# [DO THIS]
Leave the pictures out and quote every line from the start of the listing to the line with "COL = scene.collection", inclusive.
-- Start THE INPUT --
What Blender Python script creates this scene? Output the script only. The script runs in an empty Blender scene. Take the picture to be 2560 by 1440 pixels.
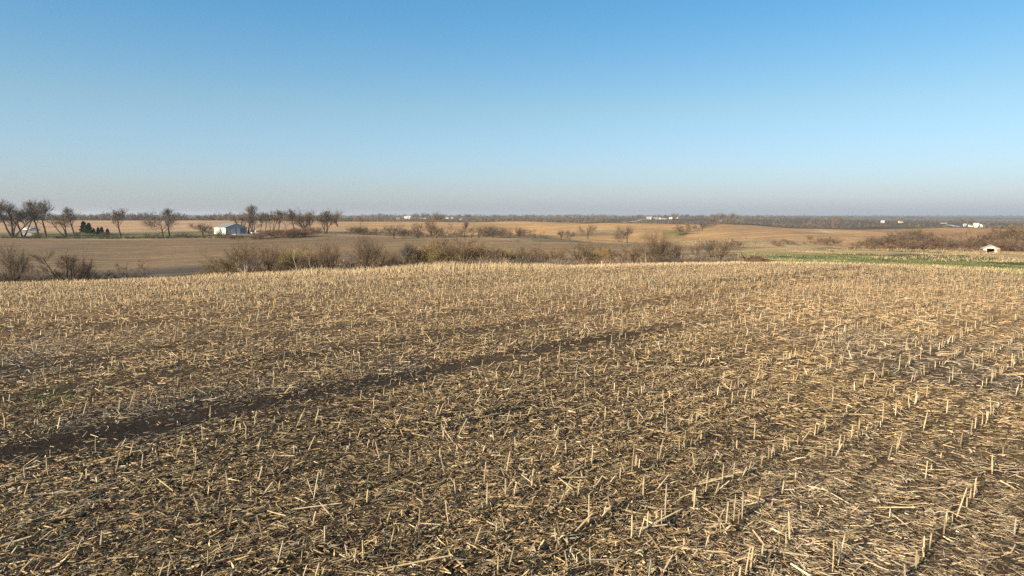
import bpy, math, random
import numpy as np
from mathutils import Vector, Matrix

R = math.radians
rng = np.random.default_rng(7)
random.seed(7)
scene = bpy.context.scene
COL = scene.collection

# ------------------------------------------------------------------ camera, sky, sun
EYE = 4.4
PITCH = R(6.1)
cam_d = bpy.data.cameras.new("camera")
cam_d.lens = 24.0
cam_d.sensor_width = 36.0
cam_d.clip_start = 0.1
cam_d.clip_end = 40000
cam = bpy.data.objects.new("camera", cam_d)
COL.objects.link(cam)
cam.location = (0, 0, EYE)
cam.rotation_euler = (R(90) - PITCH, 0, 0)
scene.camera = cam

SUN_AZ = R(228)        # compass style: from +Y towards +X ; the sun stands behind the viewer on the left
SUN_EL = R(21.5)
sun_dir = Vector((math.sin(SUN_AZ) * math.cos(SUN_EL), math.cos(SUN_AZ) * math.cos(SUN_EL), math.sin(SUN_EL)))
sl = bpy.data.lights.new("sun", "SUN")
sl.energy = 5.0
sl.angle = R(0.5)
sl.color = (1.0, 0.83, 0.60)
so = bpy.data.objects.new("sun", sl)
so.rotation_euler = sun_dir.to_track_quat('Z', 'Y').to_euler()
COL.objects.link(so)

world = bpy.data.worlds.new("World")
scene.world = world
world.use_nodes = True
wn = world.node_tree.nodes
wl = world.node_tree.links
for n in list(wn):
    wn.remove(n)
sky = wn.new("ShaderNodeTexSky")
sky.sky_type = 'NISHITA'
sky.sun_disc = False
sky.sun_elevation = SUN_EL
sky.sun_rotation = SUN_AZ
sky.altitude = 250
sky.air_density = 1.15
sky.dust_density = 1.0
sky.ozone_density = 3.0
bg = wn.new("ShaderNodeBackground")
bg.inputs["Strength"].default_value = 0.083
wo = wn.new("ShaderNodeOutputWorld")
# the photograph's white balance and low haze: the same tint all round the horizon, by height above it
tcw = wn.new("ShaderNodeTexCoord"); spw = wn.new("ShaderNodeSeparateXYZ"); wl.new(tcw.outputs["Generated"], spw.inputs[0])
rw = wn.new("ShaderNodeValToRGB"); el_ = rw.color_ramp.elements
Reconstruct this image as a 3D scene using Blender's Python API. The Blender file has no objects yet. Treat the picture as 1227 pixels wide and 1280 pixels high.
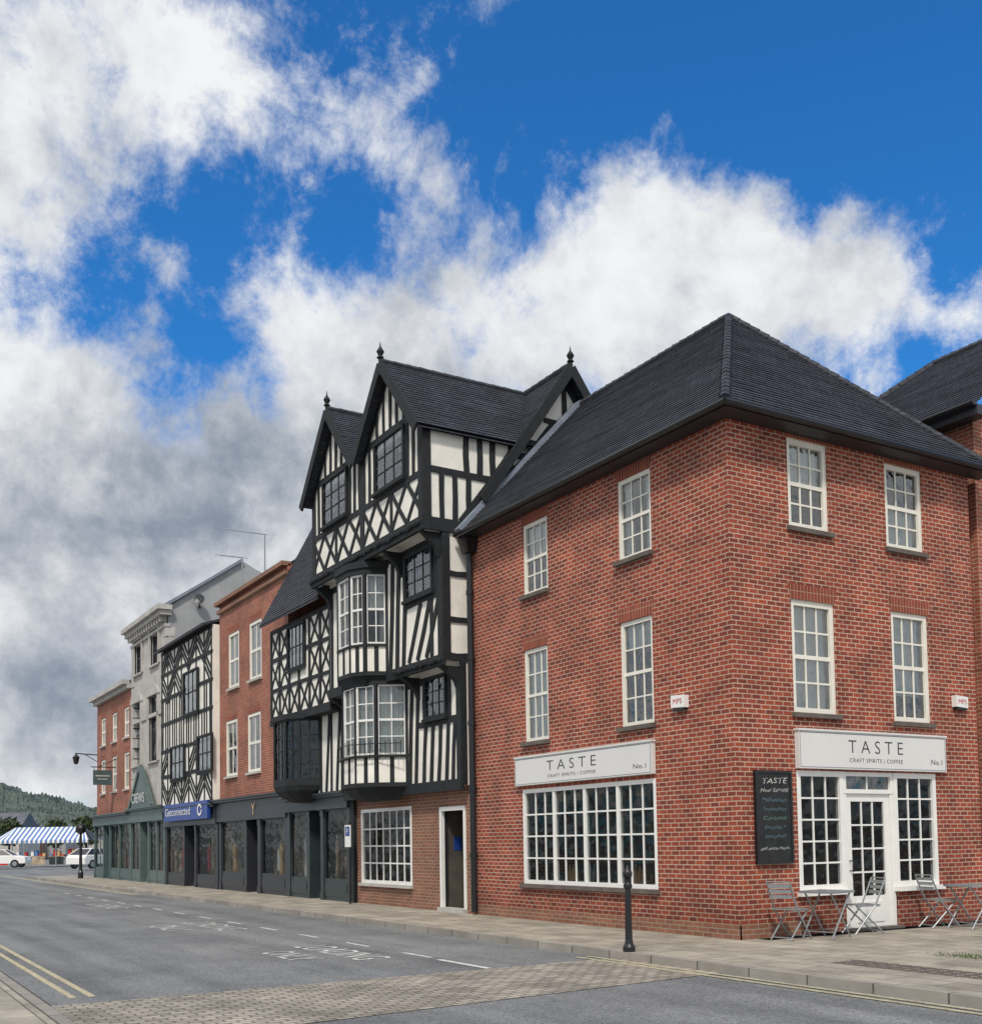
import bpy, math, random
from mathutils import Vector as V, Matrix
random.seed(7)
R=math.radians
C=bpy.context.scene.collection
# ---------------------------------------------------------------- camera model (photo pixels -> real planes)
f=1373.; cx=613.5; cy=979.
p=R(3.0); r=R(0.9)
Z=V((0,0,1)); yaw=math.atan(.6036)
f0=V((-math.cos(yaw),math.sin(yaw),0)); rt=V((math.sin(yaw),math.cos(yaw),0))
fw=f0*math.cos(p)+Z*math.sin(p); up=Z*math.cos(p)-f0*math.sin(p)
rc=rt*math.cos(r)-up*math.sin(r); uc=up*math.cos(r)+rt*math.sin(r)
def ray(px,py): return fw+rc*((px-cx)/f)+uc*((cy-py)/f)
CH=1.55
_d=ray(925,1175); CAM=_d*(-CH/-_d.z)
def gnd(px,py,z=0.):
    d=ray(px,py); s=(z-CAM.z)/d.z; return CAM+d*s
def atd(px,D,z=0.):
    d=ray(px,1055); d=V((d.x,d.y,0)); d/=d.dot(f0); q=CAM+d*D; return V((q.x,q.y,z))
cam=bpy.data.cameras.new('camera'); co=bpy.data.objects.new('camera',cam); C.objects.link(co)
co.matrix_world=Matrix(((rc.x,uc.x,-fw.x,CAM.x),(rc.y,uc.y,-fw.y,CAM.y),(rc.z,uc.z,-fw.z,CAM.z),(0,0,0,1)))
cam.lens=f/1280*36; cam.sensor_width=36; cam.shift_y=(cy-640)/1280; cam.clip_end=5000; cam.clip_start=.1
bpy.context.scene.camera=co
# ---------------------------------------------------------------- frames
class Fr:
    def __init__(s,o,e):
        s.o=V((o[0],o[1],0)); s.e=V((e[0],e[1],0)).normalized(); s.n=V((-s.e.y,s.e.x,0))
    def m(s,a,d,z):
        q=s.o+s.e*a+s.n*d; return V((q.x,q.y,z))
    def at(s,px,py):
        d=ray(px,py); t=(s.o-CAM).dot(s.n)/d.dot(s.n); q=CAM+d*t; return ((q-s.o).dot(s.e),q.z)
    def rect(s,x0,x1,yt,yb):
        ym=(yt+yb)/2; xm=(x0+x1)/2
        return (s.at(x0,ym)[0],s.at(x1,ym)[0],s.at(xm,yb)[1],s.at(xm,yt)[1])
def S(y): return Fr((0,y),(1,0))
def E(x): return Fr((x,0),(0,1))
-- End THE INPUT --
# [WRITTEN RESPONSE]
What Blender Python script creates this scene? Output the script only. The script runs in an empty Blender scene. Take the picture to be 2560 by 1440 pixels.
import bpy, math, random
import numpy as np
from mathutils import Vector, Matrix

R = math.radians
rng = np.random.default_rng(7)
random.seed(7)
scene = bpy.context.scene
COL = scene.collection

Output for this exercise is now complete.